## Data section:
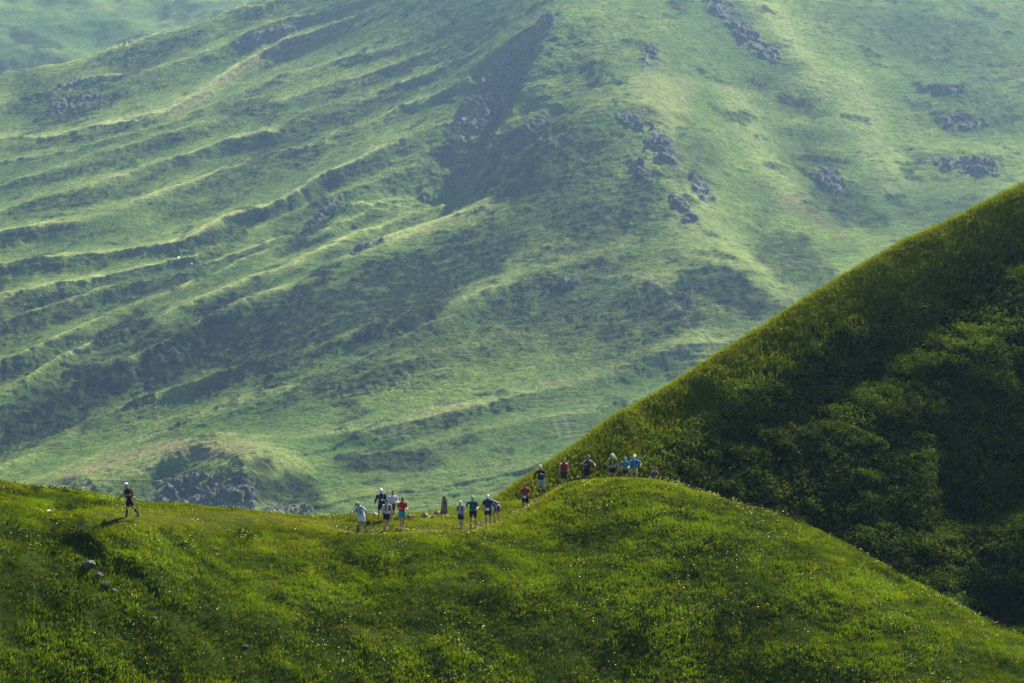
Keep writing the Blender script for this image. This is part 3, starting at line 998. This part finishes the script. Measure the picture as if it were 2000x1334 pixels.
def skin_mat(rgb):
    if ('s', rgb) not in _cm:
        m = Mat('skin')
        c = m.coord()
        g = m.mix(m.noise(30, 2, 0.5, c), tuple(x * 0.88 for x in rgb), rgb)
        _cm[('s', rgb)] = m.surf(g, None, 0.55, spec=0.35)
    return _cm[('s', rgb)]


def rotx(a):
    c, s = math.cos(a), math.sin(a)
    return np.array([[1, 0, 0], [0, c, -s], [0, s, c]])


def roty(a):
    c, s = math.cos(a), math.sin(a)
    return np.array([[c, 0, s], [0, 1, 0], [-s, 0, c]])


def rotz(a):
    c, s = math.cos(a), math.sin(a)
    return np.array([[c, -s, 0], [s, c, 0], [0, 0, 1]])


RAD = math.radians
SKIN = (0.42, 0.25, 0.17)
TAN = (0.30, 0.17, 0.11)


def ground_z(x, y):
    return max(near_z(x, y), float(hill_height(np.array([float(x)]), np.array([float(y)]))[0]))


PEOPLE = {}


def person(u, Y, turn, h, label, lean=4, head=(8, 0), legs=((22, 20), (-18, 26)), arms=((10, 12, 30), (-10, 12, 40)),
           skin=SKIN, shirt=(0.3, 0.3, 0.3), sleeve=0.45, shorts=(0.02, 0.02, 0.03), short_len=0.5, cap=None, hair=(0.03, 0.02, 0.015), long_hair=False,
           vest=None, straps=None, bib=False, shoe=(0.10, 0.10, 0.12), socks=None, tights=None, belt=None, sink=0.0):
    x = P(u, 1000, Y)[0]
    k = h / 1.75
    rr = random.Random(int(u))
    sg = rr.choice((-1, 1))
    legs = tuple((a * (sg if legs == ((22, 20), (-18, 26)) else 1) + rr.uniform(-3, 3), b + rr.uniform(-2, 6)) for a, b in legs)
    arms = tuple((a + rr.uniform(-12, 14), b + rr.uniform(-3, 5), c + rr.uniform(-10, 18)) for a, b, c in arms)
    lean += rr.uniform(-2, 5)
    turn += rr.uniform(-16, 16)
    head = (head[0], head[1] + rr.uniform(-22, 22))
    root = bpy.data.objects.new('person', None)
    COL.objects.link(root)
    tag(root, label, 'person', 'trail runners crossing the grassy ridge')
    hipz = 0.93
    # legs
    J = {}
    for s, sd in ((0, 1), (1, -1)):          # 0 = right (+x), 1 = left
        a, b = RAD(legs[s][0]), RAD(legs[s][1])
        hip = v3(sd * 0.095, 0, 0)
        knee = hip + 0.44 * v3(sd * 0.03, math.sin(a), -math.cos(a))
        ank = knee + 0.42 * v3(0, math.sin(a - b), -math.cos(a - b))
        J[s] = [hip, knee, ank, a - b]
    low = min(J[0][2][2], J[1][2][2])
    pz = -low + 0.075
    for s in (0, 1):
        J[s][0] = J[s][0] + v3(0, 0, pz); J[s][1] = J[s][1] + v3(0, 0, pz); J[s][2] = J[s][2] + v3(0, 0, pz)
    pel = v3(0, 0, pz)
    L = rotx(-RAD(lean))
    bend = rotx(-RAD(lean * 0.6))

    def up(dx, dy, dz):
        return pel + L @ v3(dx, dy, dz)
    neck = up(0, 0.0, 0.53)
    hc = neck + (L @ rotx(-RAD(head[0])) @ v3(0, 0.02, 0.155))
    HR = L @ rotx(-RAD(head[0])) @ rotz(RAD(head[1]))
    A = {}
    for s, sd in ((0, 1), (1, -1)):
        f, ab, el = arms[s]
        sh = up(sd * 0.185, 0, 0.475)
        d = L @ (rotx(RAD(f)) @ roty(-sd * RAD(ab)) @ v3(0, 0, -1))
        elb = sh + 0.285 * d
        side = L @ v3(1, 0, 0)
        # forearm swings forward about the body's side axis and slightly inwards
        d2 = unit(math.cos(RAD(el)) * d + math.sin(RAD(el)) * unit(np.cross(side, d) * 1.0 + side * (-0.35 * sd)))
        wr = elb + 0.25 * d2
        A[s] = (sh, elb, wr, d2)
    S_ = Shape()
    S_.tube([up(0, 0, -0.06), up(0, 0, 0.05), up(0, 0.005, 0.17), up(0, 0.012, 0.30), up(0, 0.005, 0.42), up(0, -0.005, 0.49)],
            [(0.15, 0.105), (0.155, 0.11), (0.132, 0.095), (0.158, 0.108), (0.165, 0.10), (0.11, 0.07)], n=16)
    S_.tube([up(0, -0.005, 0.46), neck, hc - HR @ v3(0, 0.01, 0.06)], [0.062, 0.054, 0.052])
    S_.ball(hc, (0.074, 0.094, 0.112), HR, 16, 12)
    S_.ball(hc + HR @ v3(0, 0.035, -0.060), (0.052, 0.058, 0.052), HR)
    S_.tube([hc + HR @ v3(0, 0.090, 0.012), hc + HR @ v3(0, 0.112, -0.020)], [0.010, 0.015], n=8)
    S_.tube([hc + HR @ v3(-0.022, 0.090, -0.052), hc + HR @ v3(0.022, 0.090, -0.052)], [0.009, 0.009], n=8)
    S_.tube([hc + HR @ v3(-0.045, 0.083, 0.022), hc + HR @ v3(0.045, 0.083, 0.022)], [0.011, 0.011], n=8)
    for sd in (-1, 1):
        S_.ball(hc + HR @ v3(sd * 0.076, -0.005, -0.008), (0.010, 0.020, 0.032), HR, 8, 6)
    for s, sd in ((0, 1), (1, -1)):
        sh, elb, wr, d2 = A[s]
        S_.tube([up(sd * 0.12, 0, 0.455), sh, sh * .6 + elb * .4, elb, elb * .6 + wr * .4, wr], [0.060, 0.056, 0.049, 0.039, 0.040, 0.027])
        # hand: palm, four bent fingers of unequal length, thumb off the side
        pal = unit(L @ v3(-sd * 1.0, 0.15, 0))
        acr = unit(np.cross(d2, pal))
        c0 = wr + d2 * 0.045
        S_.tube([wr, c0, wr + d2 * 0.085], [(0.024, 0.018), (0.040, 0.016), (0.040, 0.014)], ref=tuple(acr), n=10)
        for i, ln in enumerate((0.068, 0.078, 0.073, 0.058)):
            b0 = wr + d2 * 0.080 + acr * (0.030 - 0.020 * i)
            b1 = b0 + unit(d2 + pal * 0.35) * ln * 0.5
            b2 = b1 + unit(d2 * 0.5 + pal * (0.9 + 0.1 * i)) * ln * 0.5
            S_.tube([b0, b1, b2], [0.0095, 0.0088, 0.0078], n=8)
        t0 = wr + d2 * 0.030 + acr * 0.032
        t1 = t0 + unit(d2 * 0.6 + acr * 0.8) * 0.035
        S_.tube([t0, t1, t1 + unit(d2 * 0.9 + pal * 0.6) * 0.03], [0.013, 0.011, 0.009], n=8)
        hip, kn, an, fa = J[s]
        S_.tube([hip + v3(0, 0, 0.03), hip * .6 + kn * .4, kn, kn * .65 + an * .35 + v3(0, -0.014, 0), an], [0.088, 0.075, 0.052, 0.053, 0.034])
        fo = v3(0, math.cos(fa * 0.4), math.sin(fa * 0.5))
        S_.tube([an, an + fo * 0.07 + v3(0, 0, -0.035)], [0.036, 0.034])
    S_.obj('body', skin_mat(skin), root, voxel=0.0095)
    # shirt
    T = Shape()
    T.tube([up(0, 0, 0.00), up(0, 0, 0.07), up(0, 0.005, 0.18), up(0, 0.012, 0.30), up(0, 0.005, 0.42), up(0, -0.005, 0.485)],
           [(0.180, 0.135), (0.176, 0.132), (0.158, 0.122), (0.178, 0.128), (0.185, 0.120), (0.125, 0.085)], n=18)
    for s, sd in ((0, 1), (1, -1)):
        sh, elb, wr, d2 = A[s]
        if sleeve > 0:
            if sleeve <= 1:
                e = sh + (elb - sh) * max(sleeve * 1.5, 0.3) if sleeve < 0.66 else elb
                T.tube([up(sd * 0.11, 0, 0.45), sh, e], [0.078, 0.074, 0.066])
            else:
                T.tube([up(sd * 0.11, 0, 0.45), sh, elb, elb * .1 + wr * .9], [0.078, 0.070, 0.052, 0.038])
    T.obj('shirt', cloth(shirt), root, voxel=0.013)
    # shorts
    H = Shape()
    H.tube([up(0, 0, 0.055), pel, pel + v3(0, 0, -0.07)], [(0.168, 0.128), (0.176, 0.136), (0.160, 0.125)], n=18)
    for s in (0, 1):
        hip, kn, an, fa = J[s]
        H.tube([hip, hip * (1 - short_len) + kn * short_len], [0.104, 0.098], n=14)
    H.obj('shorts', cloth(shorts), root, voxel=0.013)
    for s in (0, 1):
        hip, kn, an, fa = J[s]
        fo = v3(0, math.cos(fa * 0.4), math.sin(fa * 0.5))
        fo = unit(fo)
        R = np.stack([v3(1, 0, 0), fo, np.cross(v3(1, 0, 0), fo)], 1)
        q = Shape()
        q.ball(an + fo * 0.065 + v3(0, 0, -0.040), (0.050, 0.145, 0.046), R, 14, 8)
        q.tube([an + v3(0, 0, -0.03), an + v3(0, 0, 0.005)], [0.050, 0.046])
        q.obj('shoe', cloth(shoe), root, voxel=0.012)
        if socks or tights:
            t = Shape()
            if tights:
                t.tube([hip * .5 + kn * .5, kn, kn * .65 + an * .35 + v3(0, -0.014, 0), an], [0.080, 0.060, 0.060, 0.044])
                t.obj('legging', cloth(tights), root)
            else:
                t.tube([kn * .8 + an * .2 + v3(0, -0.010, 0), kn * .65 + an * .35 + v3(0, -0.014, 0), an], [0.060, 0.060, 0.043])
                t.obj('sock', cloth(socks), root)
    # hair and cap
    hh = Shape()
    hh.ball(hc + HR @ v3(0, -0.022, 0.018), (0.083, 0.094, 0.108), HR, 16, 10)
    if long_hair:
        hh.tube([hc + HR @ v3(0, -0.09, 0.0), hc + HR @ v3(0, -0.125, -0.08), hc + HR @ v3(0, -0.11, -0.18)], [0.035, 0.03, 0.018])
    hh.obj('hair', cloth(hair, 0.6), root)
    for sd in (-1, 1):
        e = Shape()
        e.ball(hc + HR @ v3(sd * 0.030, 0.084, 0.004), (0.011, 0.008, 0.008), HR, 8, 6)
        e.obj('eye', cloth((0.03, 0.025, 0.02), 0.3), root)
    if cap:
        c = Shape()
        c.ball(hc + HR @ v3(0, -0.006, 0.048), (0.094, 0.108, 0.088), HR, 18, 10)
        c.ball(hc + HR @ v3(0, 0.120, 0.050), (0.070, 0.075, 0.010), HR @ rotx(RAD(-12)), 14, 6)
        c.obj('cap', cloth(cap), root, voxel=0.01)
    if straps or vest:
        q = Shape()
        for sd in (-1, 1):
            q.tube([up(sd * 0.10, 0.10, 0.16), up(sd * 0.105, 0.142, 0.30), up(sd * 0.10, 0.115, 0.43), up(sd * 0.095, 0.0, 0.525), up(sd * 0.095, -0.10, 0.46)],
                   [(0.034, 0.012)] * 5, n=10)
        q.obj('chest_strap', cloth(straps or vest), root)
    if vest:
        q = Shape()
        q.ball(up(0, -0.165, 0.30), (0.135, 0.075, 0.20), L, 16, 10)
        q.ball(up(0, -0.170, 0.16), (0.125, 0.065, 0.09), L, 16, 8)
        q.obj('backpack', cloth(vest), root, voxel=0.014)
    if belt:
        q = Shape()
        q.tube([up(0, 0, 0.035), up(0, 0, 0.10)], [(0.190, 0.146), (0.186, 0.142)], n=20, caps=False)
        q.obj('waist_belt', cloth(belt), root)
    if bib:
        q = Shape()
        b0 = up(0.02, 0.155, 0.02)
        q.box(b0, (0.105, 0.006, 0.075), L)
        q.obj('race_bib', cloth((0.72, 0.73, 0.75)), root, bevel=0.004)
    root.location = (x, Y, ground_z(x, Y) - sink)
    root.scale = (k, k, k)
    root.rotation_euler = (0, 0, RAD(turn))
    M = Matrix.Translation(root.location) @ Matrix.Rotation(RAD(turn), 4, 'Z') @ Matrix.Scale(k, 4)
    return root, {s: (M @ Vector(A[s][2] + A[s][3] * 0.075)) for s in (0, 1)}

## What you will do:
Begin at the first line of the data above and repeat each line exactly, stopping after the line containing "return np.array([[1, 0, 0], [0, c, -s], [0, s, c]])". Omit the pictures.

## Exercise result:
Keep writing the Blender script for this image. This is part 3, starting at line 998. This part finishes the script. Measure the picture as if it were 2000x1334 pixels.
def skin_mat(rgb):
    if ('s', rgb) not in _cm:
        m = Mat('skin')
        c = m.coord()
        g = m.mix(m.noise(30, 2, 0.5, c), tuple(x * 0.88 for x in rgb), rgb)
        _cm[('s', rgb)] = m.surf(g, None, 0.55, spec=0.35)
    return _cm[('s', rgb)]


def rotx(a):
    c, s = math.cos(a), math.sin(a)
    return np.array([[1, 0, 0], [0, c, -s], [0, s, c]])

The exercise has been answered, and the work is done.